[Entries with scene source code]
----

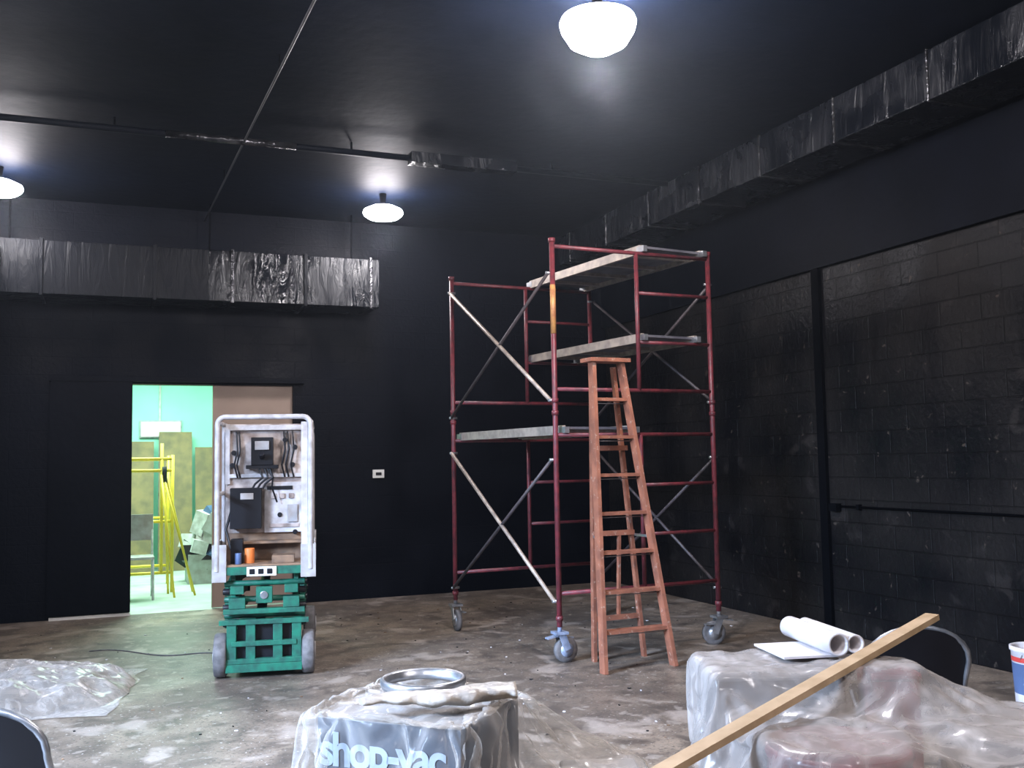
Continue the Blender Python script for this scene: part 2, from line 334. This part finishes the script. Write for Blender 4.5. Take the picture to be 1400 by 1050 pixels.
# deck
o.b2((-.37,0,.77),(.37,L,.83),'green');o.b2((-.36,0.01,.83),(.36,L-.01,.845),'deck')
o.b2((-.13,-.015,.76),(.09,0,.83),'plate')
for i in range(3): o.b2((-.11+i*.065,-.02,.775),(-.07+i*.065,-.014,.815),'dark')
o.b2((-.385,-.01,.72),(-.28,.02,1.0),'greyp');o.b2((.27,-.01,.74),(.385,.02,.99),'greyp')
for sx in(-1,1):
    o.b2((sx*.375-.008,0,.8),(sx*.375+.008,L,1.0),'greyp')
def arc(y,x0,x1,z0,z1,r=.09):
    p=[(x0,y,z0)]
    for k in range(7):
        a=math.pi-k*math.pi/12;p.append((x0+r+r*math.cos(a),y,z1-r+r*math.sin(a)))
    for k in range(7):
        a=math.pi/2-k*math.pi/12;p.append((x1-r+r*math.cos(a),y,z1-r+r*math.sin(a)))
    p.append((x1,y,z0));return p
o.tube(arc(0,-.35,.345,.8,1.97,.06),.02,'white',12);o.tube(arc(L-.02,-.35,.35,.8,1.95),.02,'white',12)
o.b2((.275,.0,.95),(.325,.02,1.93),'white')
o.b2((-.36,-.005,1.0),(-.335,.02,1.3),'white')
for sx in(-1,1):
    for z in(1.38,1.93): o.cyl((sx*.35,0,z),(sx*.35,L-.02,z),.018,'white',10)
    for y in(.55,1.05): o.cyl((sx*.35,y,.85),(sx*.35,y,1.93),.018,'white',10)
# machine panel
y=.42
o.b2((-.325,y,1.06),(.29,y+.05,1.93),'beige')
o.b2((-.31,y-.03,1.5),(.28,y,1.53),'white');o.b2((-.31,y-.03,1.88),(.28,y,1.92),'white')
o.b2((-.325,y-.03,1.45),(-.29,y,1.93),'white')
o.b2((-.02,y-.04,1.06),(.27,y,1.46),'white');o.b2((.0,y-.05,1.40),(.2,y-.04,1.43),'dark')
for x in(.05,.12,.19): o.b2((x-.02,y-.055,1.33),(x+.02,y-.04,1.37),'beige')
o.b2((.02,y-.05,1.1),(.25,y-.04,1.13),'beige');o.b2((.16,y-.055,1.14),(.24,y-.04,1.28),'greyp')
o.b2((-.12,y-.13,1.60),(.05,y-.02,1.82),'dark');o.b2((-.09,y-.15,1.72),(.02,y-.12,1.79),'greyp')
o.cyl((-.035,y-.15,1.66),(-.035,y-.2,1.69),.02,'dark',10);o.b2((-.16,y-.12,1.57),(.09,y-.02,1.60),'dark')
o.b2((-.28,y-.14,1.10),(-.04,y-.01,1.42),'dark');o.b2((-.2,y-.15,1.33),(-.1,y-.138,1.38),'greyp')
for x in(-.24,-.22,.13,.16,.2): o.tube([(x,y-.02,1.87),(x+.01,y-.04,1.72),(x-.015,y-.05,1.6),(x+.01,y-.03,1.5)],.008,'dark',6)
for x in(-.06,-.02,.02): o.tube([(x,y-.1,1.58),(x+.03,y-.12,1.5),(x-.03,y-.1,1.45),(x-.05,y-.12,1.41)],.010,'dark',6)
o.tube([(.0,y-.1,1.58),(.05,y-.12,1.5),(.04,y-.1,1.42),(.08,y-.08,1.3)],.008,'dark',6)
o.tube([(-.27,y-.08,1.25),(-.31,y-.12,1.1),(-.27,y-.15,.95),(-.18,y-.2,.87)],.012,'dark',6)
for x,z in((-.26,1.7),(.22,1.74),(.2,1.6),(-.27,1.6),(.1,1.2),(.22,1.06),(.14,1.8)): o.cyl((x,y-.05,z),(x,y,z),.02,'dark',10)
o.b2((-.32,y,.845),(.29,y+.05,1.06),'deck');o.b2((-.3,y-.14,.98),(.27,y,1.0),'deck')
o.b2((-.26,.12,.845),(-.17,.24,1.03),'dark');o.cyl((-.12,.15,.845),(-.12,.15,.96),.038,'orange',16)
o.cyl((-.2,.08,.845),(-.2,.08,.93),.025,'blue',12);o.b2((.05,.1,.845),(.22,.3,.9),'deck')
o.done('scissor_lift',loc=(1.10,7.82,0),rz=math.radians(-11),bevel=.005)
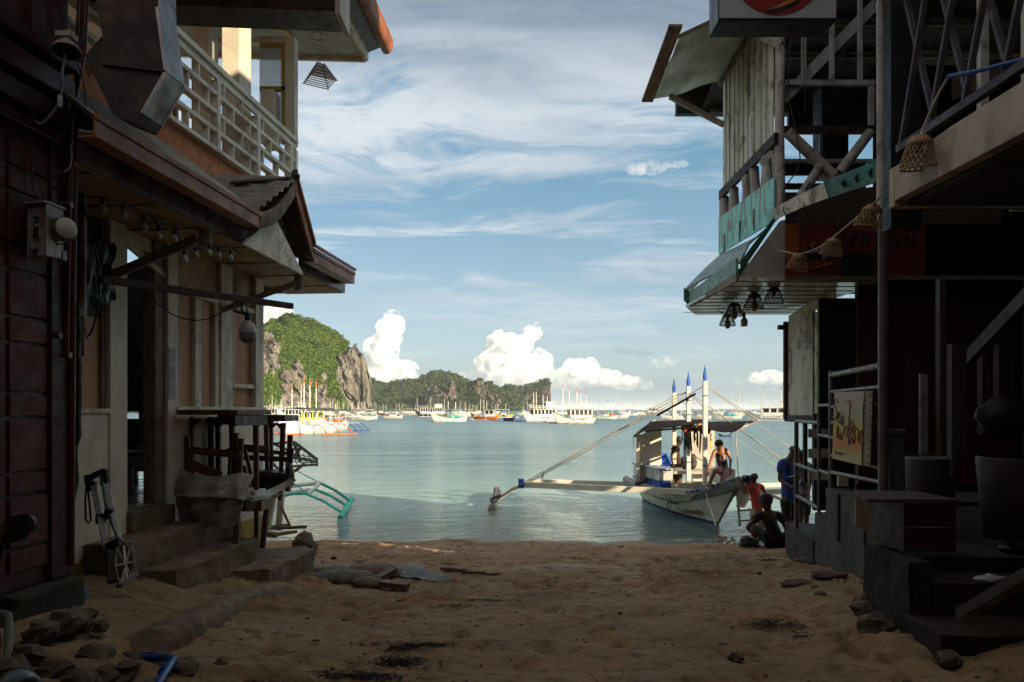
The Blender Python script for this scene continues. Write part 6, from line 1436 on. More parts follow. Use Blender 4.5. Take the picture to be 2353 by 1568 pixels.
# mooring line, anchor and knot on the sand
ropes(HB, [(at(1622,1133,15.7), at(1645,1208,14.6))], .014, 'mooring_line', mat('pale_rope', (.60,.55,.42)), .0)
sx = at(1645,1236,13.75)
an = empty('anchor', (sx.x, sx.y, .02), 0, 'small rusty anchor with a tangle of pale rope at the edge of the sand', 'anchor')
MB().tube([at(1645,1208,14.6), at(1640,1232,13.8)], .014, 6).build('line', mat('pale_rope', (.60,.55,.42)), an)
w = MB(); rr = random.Random(2); p = at(1638,1233,13.7)
w.tube([p+Vector((rr.uniform(-.12,.12), rr.uniform(-.08,.08), rr.uniform(.0,.12))) for _ in range(34)], .012, 5); w.build('rope_tangle', mat('pale_rope', (.60,.55,.42)), an)
ARN = mat('rusty_steel', (.16,.12,.10), (.09,.06,.045), 9, .6, .3)
MB().tube([at(1650,1235,13.75), at(1662,1228,13.8)], .016, 6).build('shank', ARN, an)
MB().tube([at(1660,1222,13.85), at(1667,1228,13.8), at(1668,1238,13.7), at(1660,1240,13.66)], .016, 6).build('fluke', ARN, an)
an.location.y -= .55; an.location.z -= .015
MB().tube([hp(1.2,-.60,.42), hp(1.22,-.66,.24), hp(1.3,-.66,.14), hp(1.38,-.64,.26), hp(1.36,-.6,.42)], .014, 5).build('fender_loop', GREYB, HB)
# life vests hanging under the canopy
VO, VR, VB = pc('vest_orange', (.60,.20,.03)), pc('vest_red', (.45,.03,.05)), pc('vest_black', (.03,.03,.035))
for k, (u, v, c_) in enumerate(((1571, 985, VO), (1580, 990, VR), (1590, 984, VR), (1598, 989, VB), (1606, 984, VO), (1613, 990, VB), (1628, 990, VB), (1576, 996, VR))):
    p = at(u, v-2, 16.7+.12*(k % 3)); vo = empty('life_vest', p, 0, ('orange', 'red', 'crimson', 'black', 'dark orange', 'small black', 'black yellow-strapped', 'lower red')[k]+' life vest hanging under the dark canopy of the beached boat', 'life vest', 'life vests hanging under the canopy')
    MB().blob(p, (.060, .045, .10), k, 10, 7, .3, 3).build('vest_body', c_, vo)
    for q_ in range(2):
        MB().bar(p+Vector((-.05+.09*q_,-.05,-.08)), p+Vector((-.04+.08*q_+.03*math.sin(k),-.05,-.30-.12*((k+q_)%3))), .025, .006).build('strap', VB if k != 6 else pc('strap_yellow', (.5,.5,.04)), vo)
# rucksack on the bench
rk = empty('rucksack', at(1592,1080,17.3), 0, 'patterned grey rucksack standing on the boat bench behind the middle mast', 'rucksack')
RKM = mat('mottled_pack', (.10,.085,.07), (.02,.02,.02), 20, .8, .3)
p = at(1592, 1061, 17.3); MB().blob(p, (.10,.09,.19), 3, 12, 8, .2).build('bag', RKM, rk); MB().tube([p+Vector((-.11,-.07,.09)), p+Vector((-.17,-.09,0)), p+Vector((-.12,-.07,-.1))], .018, 5).build('strap', BLACKB, rk)
p2 = at(1572, 1064, 17.4); MB().blob(p2, (.08,.08,.15), 5, 10, 7, .2).build('side_pouch', RKM, rk)
# ladder by the bow
ld = empty('boat_ladder', at(1700, 1200, 15.6), 0, 'weathered white wooden ladder leaning off the bow beside the man in red', 'ladder')
LW = mat('weathered_ladder', (.46,.42,.34), (.26,.22,.17), 8, .7, .4, 25)
for (a, b) in (((1693, 1118, 15.8), (1700, 1208, 15.3)), ((1729, 1115, 15.8), (1737, 1206, 15.3))): MB().bar(at(*a), at(*b), .05, .06).build('rail', LW, ld)
for k in range(4): t_ = .1+k*.26; MB().bar(at(1693+7*t_, 1118+90*t_, 15.8-.5*t_), at(1729+8*t_, 1115+91*t_, 15.8-.5*t_), .04, .035).build('rung', LW, ld)
# teal-armed outrigger of a boat hidden by the white house
gb_ = empty('teal_outrigger', at(705, 1140, 19), 0, 'white outrigger beam with bright teal arms of a boat hidden behind the white house', 'boat')
TL = pc('bright_teal', (.03,.52,.38))
for (a, b, m_, r_) in (((660,1118,19.0),(735,1110,18.6),BW,.06), ((640,1136,18.4),(712,1126,18.2),BW,.06), ((735,1110,18.6),(722,1124,18.2),BW,.05), ((722,1124,18.2),(706,1136,17.9),BW,.05), ((640,1143,18.2),(706,1134,17.9),TL,.04), ((737,1111,18.6),(806,1152,18.4),TL,.036), ((722,1124,18.2),(800,1164,17.9),TL,.034), ((706,1136,17.9),(786,1178,17.2),TL,.034)):
    pa, pb = at(*a), at(*b); mid_ = (pa+pb)/2+Vector((0,0,.04 if m_ is TL else 0)); MB().tube([pa, mid_, pb], r_, 6).build('outrigger_arm' if m_ is TL else 'outrigger_beam', m_, gb_)
MB().tube([at(782,1191,16.75), at(795,1172,17.6), at(806,1153,18.5), at(809,1148,18.8)], .07, 8).build('float', TL, gb_)
for k in range(6): p = at(784+4*k, 1189-7*k, 16.9+.32*k); MB().lathe([(.075,-.02),(.085,0),(.075,.02)], p, 8, M_=Matrix.Rotation(R(80),3,'X')).build('lashing', pc('pale_teal', (.25,.62,.50)), gb_)
ropes(gb_, [(at(735,1110,18.6), at(640,1060,19)), (at(706,1134,17.9), at(640,1085,18))], .012, 'rope', SKYB)

# ================================================================ NEAR LEFT: red house, meter box, pipes, duct, wires
REDW = mat('oxblood_wall_paint', (.085,.016,.012), (.055,.010,.008), 4, .6, .6, 45, stain=(.16,.045,.035), ssc=5, samt=.35)
REDT = mat('oxblood_trim', (.050,.010,.008), (.032,.007,.006), 5, .5, .3, 30)
WF = Frame(-3.47, 0, .1)
rh_ = empty('red_house', WF.p(0, 3.4, 1.1), WF.rz, 'dark oxblood red house wall laid in wide grooved blocks at the left edge', 'house')
def RW(name, m, a0, a1, b0, b1, z0, z1, bevel=0):
    w = MB(); WF.box(w, a0, a1, b0, b1, z0, z1); return w.build(name, m, rh_, bevel=bevel)
be = WF.b(112); be2 = WF.b(160)-.0
RW('wall', REDT, -.4, -.012, -2.0, be2, 1.35, 8.0)
RW('corner_return', REDT, -3.5, -.4, be2-.15, be2, 1.35, 8.0)
RW('corner_trim', REDT, -.03, .02, be+.0, be2, 1.35, 4.4, .005)
hts = [1.45, 1.60, 1.92, 2.06, 2.40, 2.55, 2.86, 3.02, 3.30, 3.46, 3.78, 3.93, 4.10]
for i in range(len(hts)-1):
    for (b0, b1) in ((-1.0, 1.4), (1.42, 2.9), (2.92, WF.b(14)), (WF.b(14)+.025, be)):
        if b1 > b0: RW('block_course', REDW, -.05, 0+random.uniform(0,.006), b0, b1-.012, hts[i]+.010, hts[i+1]-.010, .006)
for k, (z0, z1, a1) in enumerate(((4.18, 4.26, .05), (4.29, 4.42, .09), (4.46, 4.60, .13), (4.64, 4.72, .17))): RW('cornice', REDT, -.05, a1, -2.0, be2-.12, z0, z1, .012)
RW('upper_wall', REDW, -.05, .03, -2.0, be+.1, 4.74, 8.0)
RW('pilaster', REDT, .03, .07, WF.b(70, .05), WF.b(100, .05), 4.74, 8.0, .006)
RW('footing', mat('mossy_footing', (.050,.042,.026), (.028,.024,.016), 4, .9, .9, 14, stain=(.03,.04,.015), ssc=3, samt=.5), -.6, .10, 2.0, be2+.03, .6, 1.34, .03)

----

▸ EXERCISE AIM: Determine the number of lines in the entries above where the string "Take" appears. Answer with the number alone.

▸ EXERCISE RESPONSE: 2